Django 4.0 will emit a warning already.
I think this PR is fine, but wanted to confirm if there was a specific reason for the lower version you've checked. Maybe you've meant <=
also.. anyway, it will prevent an error, but it is good to not emit a warning in the first place - unless I am misunderstanding that Django 4.0 does not handle it properly already, but the warning says it works already.
Django 3.2 supports the feature, so we check if lower than 3.2, which indeed includes also 4.0. 3.2 does not emit a warning but has the feature (https://docs.djangoproject.com/en/4.0/releases/3.2/#automatic-appconfig-discovery), so I don't know why we should change it.
Maybe you thought we only check against 4.1 or misread something?
It triggers the warning when using Django 4.0. I have a test suite where those warnings get not only displayed/triggered, but also cause an error (so I really get notified about them).

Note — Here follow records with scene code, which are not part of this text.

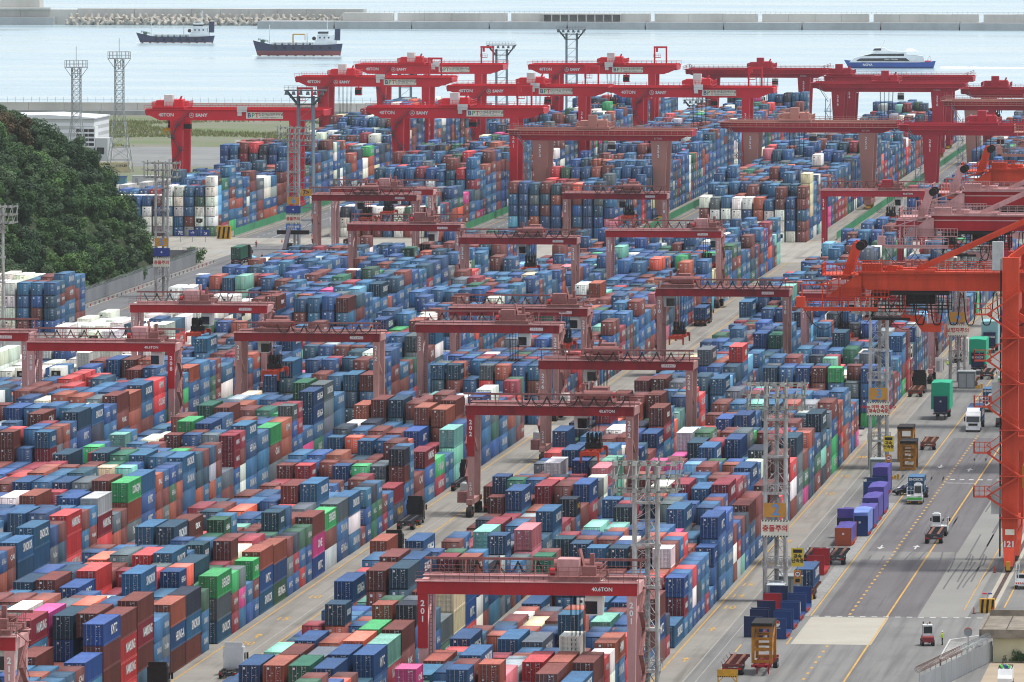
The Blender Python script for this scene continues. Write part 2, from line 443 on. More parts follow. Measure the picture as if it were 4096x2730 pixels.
# sea
m_sea = bpy.data.materials.new("sea water"); m_sea.use_nodes = True
N, Lk = m_sea.node_tree.nodes, m_sea.node_tree.links
bs = N["Principled BSDF"]
bs.inputs["Base Color"].default_value = lin(160, 184, 193)
bs.inputs["Roughness"].default_value = 0.2
bs.inputs["IOR"].default_value = 1.33
g = N.new("ShaderNodeNewGeometry"); mp = N.new("ShaderNodeMapping"); mp.inputs["Scale"].default_value = (0.25, 0.09, 1)
Lk.new(g.outputs["Position"], mp.inputs[0])
n1 = N.new("ShaderNodeTexNoise"); n1.inputs["Scale"].default_value = 1.0; n1.inputs["Detail"].default_value = 6; n1.inputs["Roughness"].default_value = 0.62
Lk.new(mp.outputs[0], n1.inputs[0])
bp = N.new("ShaderNodeBump"); bp.inputs["Strength"].default_value = 0.5; bp.inputs["Distance"].default_value = 0.9
Lk.new(n1.outputs[0], bp.inputs["Height"]); Lk.new(bp.outputs[0], bs.inputs["Normal"])
mp2 = N.new("ShaderNodeMapping"); mp2.inputs["Scale"].default_value = (0.006, 0.02, 1); Lk.new(g.outputs["Position"], mp2.inputs[0])
n2 = N.new("ShaderNodeTexNoise"); n2.inputs["Scale"].default_value = 1.0; n2.inputs["Detail"].default_value = 5; Lk.new(mp2.outputs[0], n2.inputs[0])
rr = N.new("ShaderNodeMapRange"); rr.inputs[1].default_value = 0.35; rr.inputs[2].default_value = 0.65; rr.inputs[3].default_value = 0.14; rr.inputs[4].default_value = 0.34
Lk.new(n2.outputs[0], rr.inputs[0]); Lk.new(rr.outputs[0], bs.inputs["Roughness"])
rb = N.new("ShaderNodeMapRange"); rb.inputs[1].default_value = 0.35; rb.inputs[2].default_value = 0.65; rb.inputs[3].default_value = 0.12; rb.inputs[4].default_value = 0.5
Lk.new(n2.outputs[0], rb.inputs[0]); Lk.new(rb.outputs[0], bp.inputs["Strength"])
sheet("sea", -6500, 6500, 300, 9500, -3.2, m_sea)
# ---------------------------------------------------------------- shipping containers
PAINT = {'sb': (40, 104, 148), 'hb': (24, 78, 128), 'kb': (30, 86, 150), 'nv': (36, 52, 72), 'lb': (96, 164, 200), 'br': (118, 56, 50), 'or': (166, 82, 62),
         'mr': (150, 40, 58), 'rd': (186, 48, 50), 'gr': (30, 108, 84), 'bg': (48, 154, 90), 'og': (54, 102, 76), 'gy': (96, 110, 118), 'lg': (156, 164, 166),
         'wh': (222, 222, 212), 'mg': (188, 56, 124), 'pk': (196, 104, 120), 'tl': (112, 176, 160), 'cr': (206, 194, 158), 'ro': (212, 88, 60), 'db': (30, 78, 102)}
CWORD = {'sb': 'steel blue', 'hb': 'deep blue', 'kb': 'bright blue', 'nv': 'navy', 'lb': 'pale blue', 'br': 'brown', 'or': 'rust orange', 'mr': 'crimson', 'rd': 'red', 'gr': 'dark green',
         'bg': 'bright green', 'og': 'olive green', 'gy': 'grey', 'lg': 'pale grey', 'wh': 'white', 'mg': 'magenta', 'pk': 'pink', 'tl': 'turquoise', 'cr': 'cream', 'ro': 'orange', 'db': 'petrol blue'}
TEXTS = {'sb': ['SINOKOR'], 'hb': ['HEUNG-A'], 'kb': ['KMTC'], 'nv': ['', '', 'UNICO'], 'lb': [''], 'br': ['', 'HMM', '', 'tex', 'CAI', ''], 'or': ['HMM', '', 'TAL', ''], 'mr': ['NAMSUNG'], 'rd': ['CK LINE', 'NAMSUNG', 'HMM'],
         'gr': ['UASC', ''], 'bg': ['DONGJIN', 'EVERGREEN'], 'og': ['HEUNG-A'], 'gy': ['DONGYOUNG', 'PanStar', 'SINOKOR', ''], 'lg': ['DONGYOUNG', ''], 'wh': ['', ''], 'mg': ['ONE'], 'pk': ['NAMSUNG', ''],
         'tl': [''], 'cr': [''], 'ro': ['CK LINE', ''], 'db': ['SINOKOR', '']}
WEI = [('sb', 22), ('hb', 17), ('kb', 6.5), ('db', 7), ('nv', 3.5), ('br', 23), ('or', 6), ('mr', 4.5), ('rd', 1.8), ('gr', 1.4), ('bg', 1.3), ('og', 1.8), ('gy', 5.5), ('lg', 1.4), ('wh', .7), ('mg', .6), ('pk', .4), ('tl', .9), ('lb', .7), ('cr', .5), ('ro', .8)]
WK, WW = [k for k, _ in WEI], [w for _, w in WEI]
def pick(prev=None, white=0.0, far=False):
    if rnd.random() < white: return 'wh'
    if far and rnd.random() < .2: return rnd.choice(('sb', 'hb', 'sb', 'kb', 'db'))
    if prev and rnd.random() < 0.32: return prev
    if not far and rnd.random() < .12: return rnd.choice(('or', 'or', 'br', 'rd', 'mr', 'gy', 'tl'))
    return rnd.choices(WK, WW)[0]

DEEP = ('wh', 'lg', 'cr', 'lb', 'tl', 'bg', 'mg', 'pk', 'ro', 'rd')          # these keep their full value
for _k in PAINT:
    if _k not in DEEP: PAINT[_k] = tuple(int(v * .87) for v in PAINT[_k])
PITCH, ROWP = 12.55, 2.87
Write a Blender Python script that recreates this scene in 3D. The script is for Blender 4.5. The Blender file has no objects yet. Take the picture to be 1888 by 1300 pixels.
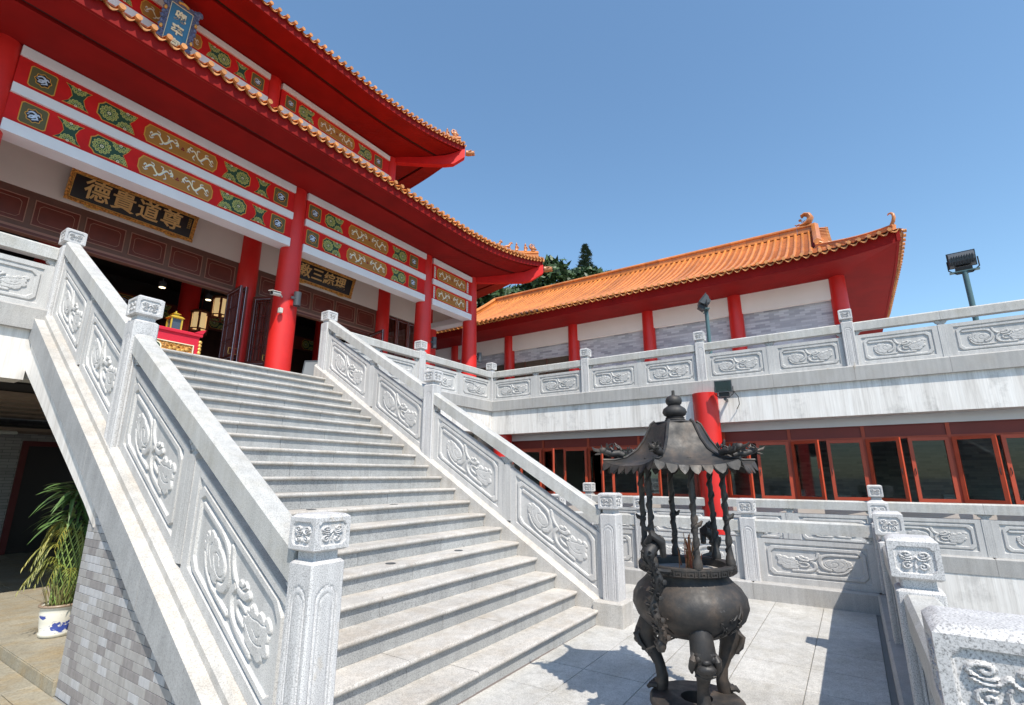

In this case here it was meant to be handled already, but the version check was not fully working as expected. Or do you actually want to trigger the warning with Django 4.0, which I cannot imagine really.
@blueyed maybe you are not using the actual version in your project.
The code as it is right now, won't trigger the warning with Django 4.0. Your change only impacts the version 3.2, which as I said, accept both variants, without triggering a warning.
@MRigal Oh, you are correct. I've likely have seen it when the last released version, and then have not checked if that code was included already. And after all your code is more strict. Thanks for you your persistence.. :)
Django 4.0 warns about it already:
Note that the tests apparently do not trigger it, but projects using it might.